天文民俗学試論(10)


5.環境としての星               
 
                                               星の伝承研究室 北尾浩一

 福井県小浜市のAさん(注1)は、「19か20まではな、まるっきり昔の仕事やった。今みたいに岸壁じゃなしに砂浜やったわいな。砂利の出具合を見たり、小さい川やけど川の流れの具合を見たりして、商売行ったもんや」と語った。砂利の出具合や川の流れ、さらには植物や動物…、それらのひとつひとつがAさんにとって生業に密着した自然環境であった。そして、星ぼしも生業に密着した自然環境のひとつであった…。

「秋になってね、タナバタの入りに景色が変わるてな。スバリの入りには霜がおりるとかね。カラツキの入りには雪がふるとかね」

 Aさんによると、夜明け頃にタナバタ(織女と牽牛)が入る(注2)時季に天候が悪くなり、スバリ(プレアデス星団)の入る旧の10月頃に霜がおり、カラツキ(オリオン座三つ星)の入る旧の11月頃に雪がふった。星ぼし、霜、雪…、それらが共に繰り広げる自然環境のなかで、人びとは星の伝承を語り、繊細な感性を育んだのである。

「サンジョがかげればつもりがふるって…」

 Aさんと同様、群馬県利根郡水上町藤原平出のBさん(注3)も、オリオン座三つ星(サンジョ)(注4)が夜明けに沈む(かげる)頃になると雪(つもり)がふると伝えていた。

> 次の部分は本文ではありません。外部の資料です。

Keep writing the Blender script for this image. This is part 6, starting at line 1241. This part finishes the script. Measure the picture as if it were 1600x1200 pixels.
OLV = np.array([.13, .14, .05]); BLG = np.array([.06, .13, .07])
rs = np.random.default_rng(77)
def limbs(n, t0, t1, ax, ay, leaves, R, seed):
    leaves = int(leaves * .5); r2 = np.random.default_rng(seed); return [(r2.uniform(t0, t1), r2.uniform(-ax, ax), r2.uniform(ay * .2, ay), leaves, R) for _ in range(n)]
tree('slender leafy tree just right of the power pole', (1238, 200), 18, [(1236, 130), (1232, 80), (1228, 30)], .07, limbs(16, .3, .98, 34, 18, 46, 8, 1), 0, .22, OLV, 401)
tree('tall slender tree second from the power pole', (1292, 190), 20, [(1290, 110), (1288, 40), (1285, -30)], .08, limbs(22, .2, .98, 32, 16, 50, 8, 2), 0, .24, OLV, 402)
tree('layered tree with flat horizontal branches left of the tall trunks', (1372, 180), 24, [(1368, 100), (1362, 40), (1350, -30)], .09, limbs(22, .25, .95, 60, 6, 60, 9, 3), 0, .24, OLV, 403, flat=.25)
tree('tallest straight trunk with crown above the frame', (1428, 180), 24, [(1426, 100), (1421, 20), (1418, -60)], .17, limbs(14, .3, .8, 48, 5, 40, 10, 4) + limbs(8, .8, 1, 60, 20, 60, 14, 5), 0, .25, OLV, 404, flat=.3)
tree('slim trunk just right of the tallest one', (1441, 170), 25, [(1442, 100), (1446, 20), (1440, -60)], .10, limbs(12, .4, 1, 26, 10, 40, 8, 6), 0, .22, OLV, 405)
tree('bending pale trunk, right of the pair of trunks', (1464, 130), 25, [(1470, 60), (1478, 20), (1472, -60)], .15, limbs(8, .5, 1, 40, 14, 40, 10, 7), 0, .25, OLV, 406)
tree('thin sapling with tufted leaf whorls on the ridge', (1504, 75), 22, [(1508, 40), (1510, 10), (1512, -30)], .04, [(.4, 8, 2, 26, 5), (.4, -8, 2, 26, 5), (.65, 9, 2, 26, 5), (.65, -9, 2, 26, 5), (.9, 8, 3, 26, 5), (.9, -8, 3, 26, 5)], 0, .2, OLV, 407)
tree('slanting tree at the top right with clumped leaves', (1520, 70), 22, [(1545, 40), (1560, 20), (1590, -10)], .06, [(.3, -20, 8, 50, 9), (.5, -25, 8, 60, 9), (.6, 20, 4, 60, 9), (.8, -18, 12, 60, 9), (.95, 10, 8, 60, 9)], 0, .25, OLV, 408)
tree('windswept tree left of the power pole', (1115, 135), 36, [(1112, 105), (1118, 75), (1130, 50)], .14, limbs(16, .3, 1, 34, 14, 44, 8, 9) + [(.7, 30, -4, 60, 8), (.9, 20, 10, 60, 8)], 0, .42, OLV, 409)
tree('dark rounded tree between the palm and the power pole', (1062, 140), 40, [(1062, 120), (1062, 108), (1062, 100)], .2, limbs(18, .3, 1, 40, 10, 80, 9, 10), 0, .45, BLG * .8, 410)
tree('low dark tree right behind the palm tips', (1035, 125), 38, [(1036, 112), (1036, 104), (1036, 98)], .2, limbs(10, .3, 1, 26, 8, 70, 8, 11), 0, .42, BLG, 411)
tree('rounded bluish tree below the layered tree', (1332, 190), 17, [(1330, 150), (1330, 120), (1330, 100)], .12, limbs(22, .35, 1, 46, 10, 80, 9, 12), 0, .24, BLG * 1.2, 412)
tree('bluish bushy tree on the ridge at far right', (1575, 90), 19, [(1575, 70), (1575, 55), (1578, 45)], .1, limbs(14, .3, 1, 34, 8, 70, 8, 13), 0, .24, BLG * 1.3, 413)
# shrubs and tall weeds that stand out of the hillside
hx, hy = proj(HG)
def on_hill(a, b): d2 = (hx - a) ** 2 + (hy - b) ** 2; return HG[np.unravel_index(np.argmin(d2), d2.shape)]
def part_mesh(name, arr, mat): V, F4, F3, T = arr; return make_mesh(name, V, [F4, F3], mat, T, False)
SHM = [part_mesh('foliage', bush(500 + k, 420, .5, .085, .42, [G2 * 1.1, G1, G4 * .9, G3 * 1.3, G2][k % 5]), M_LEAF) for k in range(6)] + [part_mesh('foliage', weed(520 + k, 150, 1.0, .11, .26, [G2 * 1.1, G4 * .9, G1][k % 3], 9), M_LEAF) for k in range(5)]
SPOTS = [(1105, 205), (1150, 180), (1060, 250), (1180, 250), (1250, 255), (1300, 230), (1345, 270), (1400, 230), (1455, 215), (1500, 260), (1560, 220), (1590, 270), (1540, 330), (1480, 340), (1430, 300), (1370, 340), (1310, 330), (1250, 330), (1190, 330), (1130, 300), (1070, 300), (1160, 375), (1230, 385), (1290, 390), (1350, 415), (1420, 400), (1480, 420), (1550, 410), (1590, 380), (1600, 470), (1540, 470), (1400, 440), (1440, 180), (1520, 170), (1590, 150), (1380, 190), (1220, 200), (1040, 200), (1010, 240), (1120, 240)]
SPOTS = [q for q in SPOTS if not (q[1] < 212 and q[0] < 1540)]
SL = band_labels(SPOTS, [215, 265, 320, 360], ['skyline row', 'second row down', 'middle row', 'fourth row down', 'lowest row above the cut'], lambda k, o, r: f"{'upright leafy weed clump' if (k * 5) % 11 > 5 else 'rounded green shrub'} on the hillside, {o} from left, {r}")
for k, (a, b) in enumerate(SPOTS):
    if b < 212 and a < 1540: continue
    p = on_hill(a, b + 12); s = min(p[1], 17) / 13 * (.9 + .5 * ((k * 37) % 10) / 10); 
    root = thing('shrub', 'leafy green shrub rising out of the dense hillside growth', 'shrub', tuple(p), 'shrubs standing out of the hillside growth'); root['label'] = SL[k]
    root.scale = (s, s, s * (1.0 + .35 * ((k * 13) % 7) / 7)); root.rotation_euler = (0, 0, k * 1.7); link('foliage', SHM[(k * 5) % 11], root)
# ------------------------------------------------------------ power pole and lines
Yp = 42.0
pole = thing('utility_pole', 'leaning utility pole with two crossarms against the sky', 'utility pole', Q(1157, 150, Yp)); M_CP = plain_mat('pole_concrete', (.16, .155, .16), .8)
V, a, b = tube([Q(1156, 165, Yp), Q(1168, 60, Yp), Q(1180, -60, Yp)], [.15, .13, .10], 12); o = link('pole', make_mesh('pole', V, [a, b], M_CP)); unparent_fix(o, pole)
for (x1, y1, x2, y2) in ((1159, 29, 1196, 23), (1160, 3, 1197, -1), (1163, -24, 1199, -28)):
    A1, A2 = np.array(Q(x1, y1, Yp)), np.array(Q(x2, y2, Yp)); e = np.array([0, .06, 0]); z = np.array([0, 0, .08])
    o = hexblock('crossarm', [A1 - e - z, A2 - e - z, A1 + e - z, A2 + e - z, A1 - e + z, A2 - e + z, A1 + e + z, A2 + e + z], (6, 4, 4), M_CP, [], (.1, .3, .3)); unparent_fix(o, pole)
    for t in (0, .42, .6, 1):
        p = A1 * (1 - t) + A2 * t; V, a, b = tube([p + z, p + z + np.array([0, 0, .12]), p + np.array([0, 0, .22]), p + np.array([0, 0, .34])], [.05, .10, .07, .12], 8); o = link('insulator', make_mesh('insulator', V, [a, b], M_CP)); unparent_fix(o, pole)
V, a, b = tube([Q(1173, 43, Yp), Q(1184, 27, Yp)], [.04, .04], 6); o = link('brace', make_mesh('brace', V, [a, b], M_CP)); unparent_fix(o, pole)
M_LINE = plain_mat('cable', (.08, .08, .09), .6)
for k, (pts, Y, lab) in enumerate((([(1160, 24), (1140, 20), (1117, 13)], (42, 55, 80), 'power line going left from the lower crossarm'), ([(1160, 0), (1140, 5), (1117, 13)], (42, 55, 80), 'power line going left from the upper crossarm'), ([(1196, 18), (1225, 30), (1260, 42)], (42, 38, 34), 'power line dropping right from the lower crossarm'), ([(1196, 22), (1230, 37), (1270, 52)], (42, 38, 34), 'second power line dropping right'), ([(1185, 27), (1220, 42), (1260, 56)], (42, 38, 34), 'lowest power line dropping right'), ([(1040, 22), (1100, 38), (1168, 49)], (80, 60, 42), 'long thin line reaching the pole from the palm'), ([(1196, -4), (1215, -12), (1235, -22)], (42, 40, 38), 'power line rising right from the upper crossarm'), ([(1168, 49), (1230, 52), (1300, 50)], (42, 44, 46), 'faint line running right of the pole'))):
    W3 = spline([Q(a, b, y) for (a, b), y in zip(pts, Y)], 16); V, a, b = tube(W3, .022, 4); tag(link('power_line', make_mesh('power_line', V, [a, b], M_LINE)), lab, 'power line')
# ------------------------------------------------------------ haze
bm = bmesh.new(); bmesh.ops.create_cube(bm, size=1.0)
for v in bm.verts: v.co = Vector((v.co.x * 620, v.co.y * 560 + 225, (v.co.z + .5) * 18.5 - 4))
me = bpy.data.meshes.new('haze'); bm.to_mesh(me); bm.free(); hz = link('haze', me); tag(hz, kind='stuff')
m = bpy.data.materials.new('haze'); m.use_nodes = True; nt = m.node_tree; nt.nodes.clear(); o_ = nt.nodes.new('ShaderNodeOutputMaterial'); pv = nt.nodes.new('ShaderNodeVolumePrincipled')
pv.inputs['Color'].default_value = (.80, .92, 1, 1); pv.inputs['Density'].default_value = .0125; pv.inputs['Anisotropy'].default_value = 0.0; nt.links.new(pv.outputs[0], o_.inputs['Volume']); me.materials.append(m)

 ところで、人びとは生活の過程で、例えば木を伐ったりというように自然環境を変化させていかなければならないが、群馬県利根郡片品村戸倉のCさん(注5)は、その変化が無制限に行なわれなかったことについて、次のように伝えていた。
「12日は木を伐る仕事をひかえる。わきに枝が出て大きい枝になったとき、十二様のヤスミ木と言って伐ってはいけない。12日以外にももちろん伐ってはいけない。山のオコジョは十二様の使い。オコジョ見たら注意しなければならない。怪我でもしないように」

 伐ってはいけない日、木を伝承し、世代を超えて自然と共に生きてきたのだった。

 木を伐ってはいけない日だけでなく、魚をとってはいけない日を伝承していたケースがある。京都府丹後町間人のDさん(注6)によると、次のような伝承により七夕の日に漁を休むということが徹底させられていた。

「七夕祭のときは、一本釣りに出る場合には休みました。七夕さんのお祭りの日に出ますと、たくさん漁があって、喜んで帰ってきたら、よくそれが、スルメイカなんかがササになっとったり、木の葉になったりして、どう言いますか、昔の方々は化け物が化かしたと言います」

「そのちょうどササを流す時間に漁場から手漕ぎの船が帰ってくるんですね。そうすると、釣っているイカがナスビやウリになってたとか、ササになってたとか、木の葉になってたとか、そういう話を聞きました」

 ところが、生業に密着した豊かな自然環境としての星ぼしの見える環境が失われていく。

 千葉県船橋市のEさん(注7)は、「星はね、今みたいにこんなスモッグだの、こんなのねえ、よく見えたよ、ぎんぎらぎんに。昔はね、空気がきれいだからね、よく見えましたよ」と語った。また、千葉県浦安市のFさん(注8)も、東京湾の満天の星ぼしを思い出して語った。

「大正の頃はすごい星見えた。今、明るいからわからない。機械になる前の方が魚とれたよ」

 星ぼしと暮らす環境が失われた。機械の導入により魚もとりすぎていなくなった…。星の伝承を21世紀に伝えるとともに自然環境としての星をひとりひとりの生活のなかに取り戻すこと、それができればとてもうれしい。

(注1)筆者による調査。調査年月:1984年9月。話者生年:明治28年。

(注2)織女と牽牛は、出るときは約3時間も間隔があいているのに、沈むときは、ずっと間隔がちぢまりほぼいっしょに入る。

(注3)筆者による調査。調査年月:1980年12月。話者生年:明治26年。

(注4)Bさんは、3つの所、即ち三所(サンジョ)と伝えていた。同じ藤原平出のFさん(明治35年生まれ)は、三女(サンジョ)と伝えていた。サンジョ(サンジョサマ)は群馬県内に広く分布している呼び名である。

(注5)筆者による調査。調査年月:1979年5月。話者生年:明治29年。

(注6)筆者による調査。調査年月:1984年11月。話者生年:大正11年。

(注7)筆者による調査。調査年月:1993年7月。話者生年:大正9年。

(注8)筆者による調査。調査年月:1985年6月。話者生年:明治37年。